* [GIVEN TASK]:
Print verbatim the opening line of the material and every subsequent line through the one containing "sc.camera = cam".

* [GIVEN MATERIAL]:
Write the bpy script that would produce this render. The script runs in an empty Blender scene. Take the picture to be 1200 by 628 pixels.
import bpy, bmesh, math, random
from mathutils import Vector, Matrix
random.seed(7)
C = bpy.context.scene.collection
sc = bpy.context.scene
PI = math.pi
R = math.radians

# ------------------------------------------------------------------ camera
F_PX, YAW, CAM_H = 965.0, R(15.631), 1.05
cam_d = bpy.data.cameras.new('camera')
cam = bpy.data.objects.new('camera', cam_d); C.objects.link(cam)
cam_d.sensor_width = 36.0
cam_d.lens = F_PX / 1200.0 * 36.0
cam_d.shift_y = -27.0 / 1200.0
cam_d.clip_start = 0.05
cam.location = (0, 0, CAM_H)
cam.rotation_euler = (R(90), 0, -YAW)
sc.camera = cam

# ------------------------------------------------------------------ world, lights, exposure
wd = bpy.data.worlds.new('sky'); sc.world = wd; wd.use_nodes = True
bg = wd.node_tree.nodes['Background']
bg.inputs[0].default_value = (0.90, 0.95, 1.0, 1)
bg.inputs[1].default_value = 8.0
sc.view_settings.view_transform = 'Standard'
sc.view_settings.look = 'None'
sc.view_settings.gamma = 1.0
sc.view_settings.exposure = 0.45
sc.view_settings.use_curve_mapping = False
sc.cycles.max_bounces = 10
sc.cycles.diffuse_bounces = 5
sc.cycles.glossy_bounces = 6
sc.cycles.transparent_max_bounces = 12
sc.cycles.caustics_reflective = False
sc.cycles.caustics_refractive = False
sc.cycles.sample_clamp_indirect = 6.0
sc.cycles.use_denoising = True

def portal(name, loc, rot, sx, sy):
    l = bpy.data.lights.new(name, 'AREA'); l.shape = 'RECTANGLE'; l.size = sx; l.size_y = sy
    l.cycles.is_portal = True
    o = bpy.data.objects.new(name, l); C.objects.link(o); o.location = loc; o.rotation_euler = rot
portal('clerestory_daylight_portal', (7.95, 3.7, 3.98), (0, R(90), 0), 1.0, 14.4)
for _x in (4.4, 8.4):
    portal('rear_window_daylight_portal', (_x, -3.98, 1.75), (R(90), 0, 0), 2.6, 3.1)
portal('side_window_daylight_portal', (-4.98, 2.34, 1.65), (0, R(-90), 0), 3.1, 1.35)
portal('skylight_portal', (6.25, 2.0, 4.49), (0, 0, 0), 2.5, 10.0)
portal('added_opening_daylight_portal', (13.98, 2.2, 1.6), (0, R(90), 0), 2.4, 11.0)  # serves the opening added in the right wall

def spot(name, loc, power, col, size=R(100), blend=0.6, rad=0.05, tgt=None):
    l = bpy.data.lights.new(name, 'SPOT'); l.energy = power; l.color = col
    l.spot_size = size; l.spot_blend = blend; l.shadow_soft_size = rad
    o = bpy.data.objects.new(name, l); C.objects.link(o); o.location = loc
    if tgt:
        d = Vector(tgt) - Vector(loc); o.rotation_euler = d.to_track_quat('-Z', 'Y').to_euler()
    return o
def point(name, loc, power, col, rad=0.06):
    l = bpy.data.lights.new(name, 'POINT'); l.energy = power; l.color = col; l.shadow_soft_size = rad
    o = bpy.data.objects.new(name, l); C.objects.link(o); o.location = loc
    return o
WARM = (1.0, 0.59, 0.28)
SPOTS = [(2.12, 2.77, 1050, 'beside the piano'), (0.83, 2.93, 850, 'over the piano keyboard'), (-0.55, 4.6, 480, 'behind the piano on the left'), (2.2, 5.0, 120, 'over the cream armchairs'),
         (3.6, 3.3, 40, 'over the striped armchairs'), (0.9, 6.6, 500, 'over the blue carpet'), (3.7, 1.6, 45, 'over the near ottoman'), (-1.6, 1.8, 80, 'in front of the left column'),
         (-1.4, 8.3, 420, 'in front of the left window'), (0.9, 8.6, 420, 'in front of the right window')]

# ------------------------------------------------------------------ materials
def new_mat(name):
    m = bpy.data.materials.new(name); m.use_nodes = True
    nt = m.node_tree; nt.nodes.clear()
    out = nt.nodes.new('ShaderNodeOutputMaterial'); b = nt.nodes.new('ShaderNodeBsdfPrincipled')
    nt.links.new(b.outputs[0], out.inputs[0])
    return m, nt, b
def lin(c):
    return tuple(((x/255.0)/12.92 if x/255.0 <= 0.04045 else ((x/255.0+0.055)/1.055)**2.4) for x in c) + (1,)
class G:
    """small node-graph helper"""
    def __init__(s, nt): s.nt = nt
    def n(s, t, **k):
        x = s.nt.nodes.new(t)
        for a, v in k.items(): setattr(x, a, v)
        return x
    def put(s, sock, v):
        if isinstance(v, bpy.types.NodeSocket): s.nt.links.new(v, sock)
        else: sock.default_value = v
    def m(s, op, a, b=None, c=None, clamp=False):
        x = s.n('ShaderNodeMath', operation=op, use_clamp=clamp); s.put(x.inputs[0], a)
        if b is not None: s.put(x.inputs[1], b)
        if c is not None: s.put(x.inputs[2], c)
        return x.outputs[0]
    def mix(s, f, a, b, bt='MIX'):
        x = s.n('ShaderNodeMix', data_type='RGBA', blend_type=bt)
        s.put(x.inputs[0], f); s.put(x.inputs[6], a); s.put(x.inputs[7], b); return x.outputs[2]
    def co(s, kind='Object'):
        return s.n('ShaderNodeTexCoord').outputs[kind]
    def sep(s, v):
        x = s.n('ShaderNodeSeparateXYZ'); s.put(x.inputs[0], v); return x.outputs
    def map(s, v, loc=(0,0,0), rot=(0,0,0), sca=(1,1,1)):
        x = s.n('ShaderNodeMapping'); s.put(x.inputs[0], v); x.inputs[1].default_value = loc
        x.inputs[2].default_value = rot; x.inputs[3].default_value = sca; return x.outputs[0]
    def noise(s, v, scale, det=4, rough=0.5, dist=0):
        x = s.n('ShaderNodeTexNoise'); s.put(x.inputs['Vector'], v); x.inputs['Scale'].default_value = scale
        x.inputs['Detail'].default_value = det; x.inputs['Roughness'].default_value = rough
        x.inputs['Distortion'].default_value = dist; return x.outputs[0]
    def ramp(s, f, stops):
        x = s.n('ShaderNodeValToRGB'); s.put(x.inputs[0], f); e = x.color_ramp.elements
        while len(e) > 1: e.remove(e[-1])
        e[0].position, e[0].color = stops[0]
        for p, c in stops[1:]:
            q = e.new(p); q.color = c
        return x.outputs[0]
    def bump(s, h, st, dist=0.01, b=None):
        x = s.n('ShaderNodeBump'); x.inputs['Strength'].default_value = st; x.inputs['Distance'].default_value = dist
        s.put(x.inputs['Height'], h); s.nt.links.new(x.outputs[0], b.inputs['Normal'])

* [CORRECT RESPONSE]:
Write the bpy script that would produce this render. The script runs in an empty Blender scene. Take the picture to be 1200 by 628 pixels.
import bpy, bmesh, math, random
from mathutils import Vector, Matrix
random.seed(7)
C = bpy.context.scene.collection
sc = bpy.context.scene
PI = math.pi
R = math.radians

# ------------------------------------------------------------------ camera
F_PX, YAW, CAM_H = 965.0, R(15.631), 1.05
cam_d = bpy.data.cameras.new('camera')
cam = bpy.data.objects.new('camera', cam_d); C.objects.link(cam)
cam_d.sensor_width = 36.0
cam_d.lens = F_PX / 1200.0 * 36.0
cam_d.shift_y = -27.0 / 1200.0
cam_d.clip_start = 0.05
cam.location = (0, 0, CAM_H)
cam.rotation_euler = (R(90), 0, -YAW)
sc.camera = cam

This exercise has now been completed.